Whereas, a simple and, perhaps, a not-too-simple apology to the entire APC family for his missteps would have been a noble option requisite to damn the “shame” of self-importance; the governor, according to a grapevine, considers that option a sacrifice too much to contemplate. But, Obaseki should have known that APC is not his fiefdom.  He should have known that the political leaders that he wanted to forcefully retire from politics so he could dominate the entire political sphere were not his creations.  Having inherited them, he will, at the appropriate intersection, leave them behind.

Wisdom should have dictated the appropriation of both their electoral and nuisance values rather than vaingloriously approximating piety in his public exercise of dressing them down in provocative sanctimoniousness and verbal exhortations about morality and financial discipline. A series of Obaseki’s recent media statements and public utterances had portrayed APC leaders in the other camp in the state as only interested in having public funds shared to them.

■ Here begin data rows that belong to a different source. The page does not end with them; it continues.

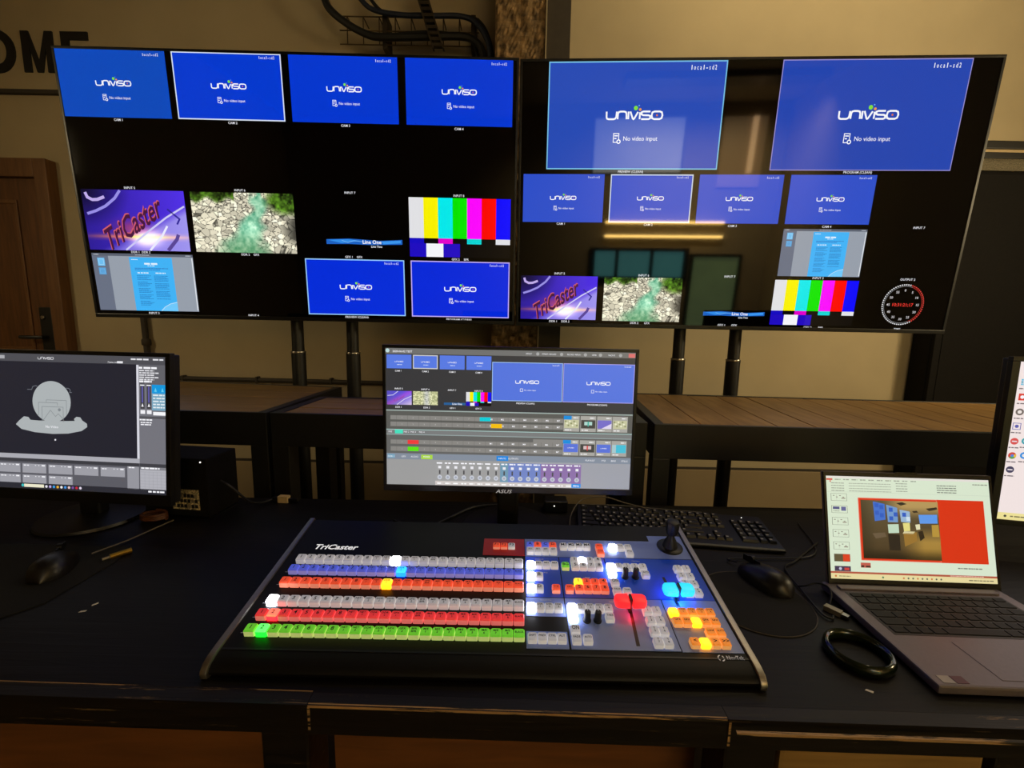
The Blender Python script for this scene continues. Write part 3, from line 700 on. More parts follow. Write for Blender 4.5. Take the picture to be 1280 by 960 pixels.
# big black equipment cabinet at the right
cab = thing('wall_cabinet', 'tall shallow black cabinet standing against the wall right of right television', 'cabinet', (3.0, 2.55, 0))
MB().box(-.60, .58, .02, .14, .02, 2.105).build('body', M['cab'], cab, bevel=.006)
MB().box(-.61, .59, 0, .145, 2.212, 2.255).build('lid', M['black'], cab, bevel=.006)
MB().box(-.60, .58, .01, .14, 2.198, 2.212).build('trim_strip', M['beige'], cab)
MB().box(-.605, .585, .005, .14, 2.166, 2.198).build('upper_rail', M['black'], cab, bevel=.004)
MB().box(-.60, .58, .012, .14, 2.105, 2.166).build('cloth_band', M['mesh'], cab)
for x0 in (-.595, -.005):
    d = MB().box(x0, x0 + .58, 0.0, .02, .06, 2.08).build('door', M['cab'], cab, bevel=.004)
    MB().box(x0 + .04, x0 + .54, -.003, 0, .12, 2.0).build('inset_panel', M['cab'], d)
    hx = x0 + (.54 if x0 < -.1 else .01)
    MB().box(hx, hx + .03, -.03, 0, .9, 1.06).build('door_handle', M['blackmetal'], d, bevel=.004)
for x in (-.57, .55):
    for y in (.04, .12): MB().lathe([(.015, 0), (.018, .002), (.018, .02)], x, y, 12).build('foot', M['black'], cab)

# ------------------------------------------------------------------ desk
desk = thing('desk', 'long black-stained worn wooden desk carrying the equipment', 'desk', (0, .82, 0))
fy = lambda x: .498 - .017 * x - .82
MB().prism([(-1.9, fy(-1.9) + .02), (1.9, fy(1.9) + .02), (1.9, .33), (-1.9, .33)], .725, .76).build('desktop', M['desk'], desk)
for x0, x1 in ((-1.9, -.2545), (-.2538, .2797), (.2803, 1.9)):
    MB().prism([(x0, fy(x0)), (x1, fy(x1)), (x1, fy(x1) + .0198), (x0, fy(x0) + .0198)], .722, .7599).build('edge_board', M['deskedge'], desk)
    MB().prism_x([(0, .7564), (.0004, .7596), (.0036, .7602), (.0036, .7596), (.0006, .7590)], x0 + .001, x1 - .001).build('worn_arris', M['arris'], desk, (0, fy((x0 + x1) / 2) - .0002, 0), (0, 0, -.017))
    MB().box(x0 + .0005, x0 + .0035, -.0006, .001, .722, .757).build('worn_arris', M['arris'], desk, (0, fy(x0), 0))
MB().prism([(-1.9, fy(-1.9) + .012), (1.9, fy(1.9) + .012), (1.9, fy(1.9) + .03), (-1.9, fy(-1.9) + .03)], .705, .722).build('front_rail', M['deskedge'], desk)
for x0, x1 in ((-.325, -.262), (.292, .362), (-1.5, -1.43), (.655, .72), (1.6, 1.67)):
    MB().box(x0, x1, fy(0) + .02, fy(0) + .08, 0, .705).build('leg', M['deskedge'], desk, bevel=.004)
for x in (-1.5, -.3, .3, 1.6): MB().box(x, x + .06, .24, .30, 0, .724).build('leg', M['desk'], desk, bevel=.004)
for x0, x1, mm, dy in ((-1.43, -.325, 'deskpanel', .06), (-.262, .292, 'deskpanel', .10), (.72, 1.6, 'deskpanel', .06)):
    MB().box(x0, x1, fy(0) + dy, fy(0) + dy + .018, .25, .705).build('front_panel', M[mm], desk)
dw = MB().box(.372, .650, fy(0) + .028, fy(0) + .05, .30, .694).build('drawer_front', M['oak'], desk, bevel=.006)
dw['label'] = 'pale oak drawer front'
MB().box(.362, .655, fy(0) + .052, fy(0) + .07, .28, .705).build('drawer_surround', M['black'], desk)

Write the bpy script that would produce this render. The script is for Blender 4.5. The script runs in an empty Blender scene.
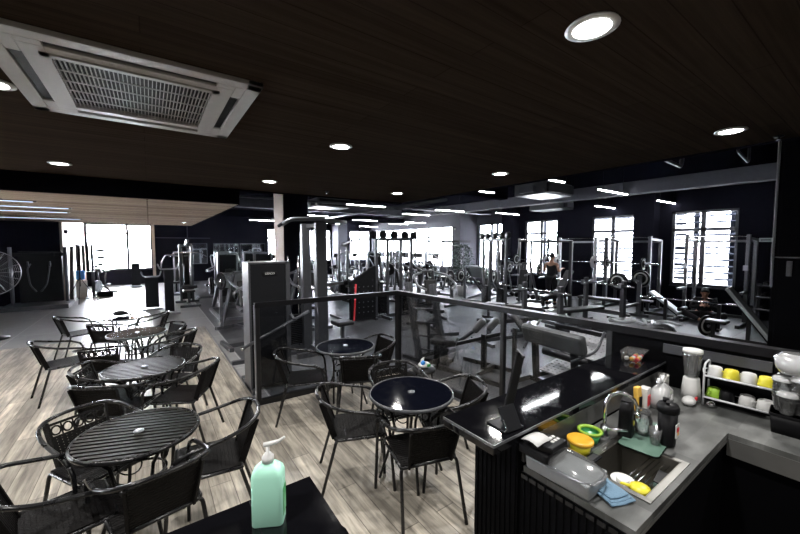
import bpy, bmesh, math, random
from mathutils import Vector, Matrix, Euler
random.seed(7)
PI = math.pi
R = math.radians
SC = bpy.context.scene
COL = SC.collection

# ------------------------------------------------------------------ camera
cd = bpy.data.cameras.new('camera'); cam = bpy.data.objects.new('camera', cd); COL.objects.link(cam)
cam.location = (0, 0, 1.95)
cam.rotation_euler = (R(90 - 3.55), 0, R(-35.2))
cd.sensor_width = 36; cd.lens = 355 / 800 * 36; cd.clip_start = 0.03; cd.clip_end = 200
SC.camera = cam
# ------------------------------------------------------------------ world, exposure
w = bpy.data.worlds.new('world'); SC.world = w; w.use_nodes = True
wb = w.node_tree.nodes['Background']; wb.inputs[0].default_value = (0.93, 0.96, 1.0, 1); wb.inputs[1].default_value = 85.0
SC.view_settings.view_transform = 'Standard'; SC.view_settings.look = 'None'
SC.view_settings.exposure = 0.45; SC.view_settings.gamma = 1.0; SC.view_settings.use_curve_mapping = False
DOWN_W = 33.0       # watt of a downlight
LINEAR_E = 40.0     # emission of the linear lamps

# ------------------------------------------------------------------ materials
def nn(nt, t, **k):
    n = nt.nodes.new(t)
    for a, b in k.items(): setattr(n, a, b)
    return n
def mat(name, c, rough=0.5, metal=0.0, var=0.12, scale=14.0, bump=0.0, bscale=None, alpha=None, spec=None, coat=0.0, emit=None, es=0.0, trans=0.0):
    m = bpy.data.materials.new(name); m.use_nodes = True; nt = m.node_tree
    b = nt.nodes['Principled BSDF']; L = nt.links
    tc = nn(nt, 'ShaderNodeTexCoord'); no = nn(nt, 'ShaderNodeTexNoise'); no.inputs['Scale'].default_value = scale; no.inputs['Detail'].default_value = 4
    L.new(tc.outputs['Object'], no.inputs['Vector'])
    mr = nn(nt, 'ShaderNodeMapRange'); mr.inputs['To Min'].default_value = 1 - var; mr.inputs['To Max'].default_value = 1 + var
    L.new(no.outputs['Fac'], mr.inputs['Value'])
    mx = nn(nt, 'ShaderNodeMix', data_type='RGBA', blend_type='MULTIPLY'); mx.inputs[0].default_value = 1
    mx.inputs[6].default_value = (*c, 1); L.new(mr.outputs[0], mx.inputs[7]); L.new(mx.outputs[2], b.inputs['Base Color'])
    r2 = nn(nt, 'ShaderNodeMapRange'); r2.inputs['To Min'].default_value = max(0, rough - .06); r2.inputs['To Max'].default_value = min(1, rough + .06)
    L.new(no.outputs['Fac'], r2.inputs['Value']); L.new(r2.outputs[0], b.inputs['Roughness'])
    b.inputs['Metallic'].default_value = metal
    if spec is not None: b.inputs['Specular IOR Level'].default_value = spec
    if coat: b.inputs['Coat Weight'].default_value = coat
    if trans: b.inputs['Transmission Weight'].default_value = trans
    if emit: b.inputs['Emission Color'].default_value = (*emit, 1); b.inputs['Emission Strength'].default_value = es
    if bump:
        n2 = nn(nt, 'ShaderNodeTexNoise'); n2.inputs['Scale'].default_value = bscale or scale * 4; L.new(tc.outputs['Object'], n2.inputs['Vector'])
        bp = nn(nt, 'ShaderNodeBump'); bp.inputs['Strength'].default_value = bump; bp.inputs['Distance'].default_value = .01
        L.new(n2.outputs['Fac'], bp.inputs['Height']); L.new(bp.outputs[0], b.inputs['Normal'])
    return m
def glass(name, tint, rough=0.02, refl=1.0, milky=0.0):
    m = bpy.data.materials.new(name); m.use_nodes = True; nt = m.node_tree; nt.nodes.clear()
    o = nn(nt, 'ShaderNodeOutputMaterial'); t = nn(nt, 'ShaderNodeBsdfTransparent'); g = nn(nt, 'ShaderNodeBsdfGlossy')
    t.inputs[0].default_value = (*tint, 1); g.inputs['Roughness'].default_value = rough
    f = nn(nt, 'ShaderNodeFresnel'); f.inputs['IOR'].default_value = 1.45
    mu = nn(nt, 'ShaderNodeMath', operation='MULTIPLY'); mu.inputs[1].default_value = refl
    mx = nn(nt, 'ShaderNodeMixShader'); nt.links.new(f.outputs[0], mu.inputs[0]); nt.links.new(mu.outputs[0], mx.inputs[0])
    if milky:
        df = nn(nt, 'ShaderNodeBsdfDiffuse'); df.inputs[0].default_value = (.85, .86, .87, 1); m2 = nn(nt, 'ShaderNodeMixShader'); m2.inputs[0].default_value = milky
        nt.links.new(t.outputs[0], m2.inputs[1]); nt.links.new(df.outputs[0], m2.inputs[2]); t = m2
    nt.links.new(t.outputs[0], mx.inputs[1]); nt.links.new(g.outputs[0], mx.inputs[2]); nt.links.new(mx.outputs[0], o.inputs[0])
    return m
def emis(name, c, s):
    m = bpy.data.materials.new(name); m.use_nodes = True; nt = m.node_tree; nt.nodes.clear()
    o = nn(nt, 'ShaderNodeOutputMaterial'); e = nn(nt, 'ShaderNodeEmission'); e.inputs[0].default_value = (*c, 1); e.inputs[1].default_value = s
    nt.links.new(e.outputs[0], o.inputs[0]); return m
def brickmat(name, c1, c2, mortar, bw, rh, ms, rough, rot=0, offset=.5, grain=0.0, gscale=(3, 40), bump=.3, spec=.5, blotch=0.0, stint=None, bl=(1.7, 1.7)):
    """boards, tiles or slats: brick rows run along local X before rot"""
    m = bpy.data.materials.new(name); m.use_nodes = True; nt = m.node_tree; b = nt.nodes['Principled BSDF']; L = nt.links
    tc = nn(nt, 'ShaderNodeTexCoord'); mp = nn(nt, 'ShaderNodeMapping'); mp.inputs['Rotation'].default_value = (0, 0, rot); L.new(tc.outputs['Object'], mp.inputs[0])
    br = nn(nt, 'ShaderNodeTexBrick'); br.offset = offset; br.inputs['Color1'].default_value = (*c1, 1); br.inputs['Color2'].default_value = (*c2, 1); br.inputs['Mortar'].default_value = (*mortar, 1)
    br.inputs['Scale'].default_value = 1; br.inputs['Mortar Size'].default_value = ms; br.inputs['Brick Width'].default_value = bw; br.inputs['Row Height'].default_value = rh; br.inputs['Bias'].default_value = 0
    L.new(mp.outputs[0], br.inputs['Vector'])
    out = br.outputs['Color']
    if grain:
        m2 = nn(nt, 'ShaderNodeMapping'); m2.inputs['Scale'].default_value = (gscale[0], gscale[1], 1); L.new(mp.outputs[0], m2.inputs[0])
        no = nn(nt, 'ShaderNodeTexNoise'); no.inputs['Scale'].default_value = 1; no.inputs['Detail'].default_value = 6; no.inputs['Roughness'].default_value = .65; L.new(m2.outputs[0], no.inputs['Vector'])
        mr = nn(nt, 'ShaderNodeMapRange'); mr.inputs['From Min'].default_value = .3; mr.inputs['From Max'].default_value = .7; mr.inputs['To Min'].default_value = 1 - grain; mr.inputs['To Max'].default_value = 1 + grain * .6; L.new(no.outputs['Fac'], mr.inputs['Value'])
        mx = nn(nt, 'ShaderNodeMix', data_type='RGBA', blend_type='MULTIPLY'); mx.inputs[0].default_value = 1; L.new(out, mx.inputs[6]); L.new(mr.outputs[0], mx.inputs[7]); out = mx.outputs[2]
    if blotch:
        nb = nn(nt, 'ShaderNodeTexNoise'); nb.inputs['Scale'].default_value = 1; nb.inputs['Detail'].default_value = 5; m3 = nn(nt, 'ShaderNodeMapping'); m3.inputs['Scale'].default_value = (*bl, 1); L.new(mp.outputs[0], m3.inputs[0]); L.new(m3.outputs[0], nb.inputs['Vector'])
        mr = nn(nt, 'ShaderNodeMapRange'); mr.inputs['From Min'].default_value = .35; mr.inputs['From Max'].default_value = .65; mr.inputs['To Min'].default_value = 1 - blotch; mr.inputs['To Max'].default_value = 1 + blotch; L.new(nb.outputs['Fac'], mr.inputs['Value'])
        mx = nn(nt, 'ShaderNodeMix', data_type='RGBA', blend_type='MULTIPLY'); mx.inputs[0].default_value = 1; L.new(out, mx.inputs[6]); L.new(mr.outputs[0], mx.inputs[7]); out = mx.outputs[2]
    L.new(out, b.inputs['Base Color']); b.inputs['Roughness'].default_value = rough; b.inputs['Specular IOR Level'].default_value = spec
    if stint: b.inputs['Specular Tint'].default_value = (*stint, 1)
    bp = nn(nt, 'ShaderNodeBump'); bp.inputs['Strength'].default_value = bump; bp.inputs['Distance'].default_value = .004; bp.invert = True
    L.new(br.outputs['Fac'], bp.inputs['Height']); L.new(bp.outputs[0], b.inputs['Normal'])
    return m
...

Obaseki had also dismissed the old arrangement by which his predecessor accommodated some youth leaders in order to get their support to keep the peace and maintain security especially in Benin. How will Obaseki prosecute his political battles? Assuming he is going to outsource that task to outsiders, does he expect them to accomplish it pro bono

But that would align with the claim that he is empowering associates from outside the state with contracts that should have been deployed in furtherance of local content policy. That idea has greatly discounted popular support for his administration. It would thus appear that the administration is pursuing a noxious agenda of pauperising political “associates”. 

The administration’s profile is also not enhanced by the insecurity in the state despite the governor’s receipt of a whopping N500 million security vote per month. The story about how the decision to increase the monthly security vote from about N330 million in the 2017 budget to about N416 million in the 2018 budget and to N500 million in the 2019 is worth investigating.

It will also be interesting to know how Obaseki spends the huge vote that cumulatively amounts to N11 billion in two years (2018 and 2019); and, yet insecurity in the state remains the elephant in the room; while the governor becomes edgy and fussy about doing the needful amid the claim of limited resources. 

The centre of the crisis

In the subsisting theory and praxis of Social Darwinism, party leaders and their supporters are justifiably locked in a battle for supremacy and survival in the APC that envisages neither Godwin Obaseki nor Godwin Obaseki in 2020. The office of the governor has the capacity to galvanize political and economic empowerment.  Someone who is catholic in governance and ecumenical in socio-economic and political accommodation of members of the opposition party is required to step in the saddle in 2020.

The task of healing Edo and emphasizing values that unite her is imperative.  A unity government in Edo state is inevitable. But Obaseki does not have the gravitas to galvanize statewide consensus for it. He has seemingly blown his first chance. Even within his party, he has offered to members the poisoned chalice of a divisive administration. For APC to win Edo State in 2020, all stakeholders- both at the national and the state levels – must ensure the emergence of a consensus candidate that enjoys statewide appeal. 

Indeed, such candidate must also enjoy validation by the entire political elite such that other parties could either seamlessly adopt him as their official candidate or merely sponsor pretenders as contenders in a predetermined one-horse race. It does not matter the senatorial zone where the candidate comes from as long as he is able to rouse a rare episodic acceptance of his essential persona as the poster boy of government of unity in the state.    

In the circumstance of the escalating tension in the APC and to forestall a potential collateral damage, Obaseki must be prevailed upon to bury his second term aspiration for peace to prevail in the APC. The APC’s platform can then be lent to the promotion of the candidature of a carefully-selected person who enjoys statewide acceptance as well as approbation across party lines.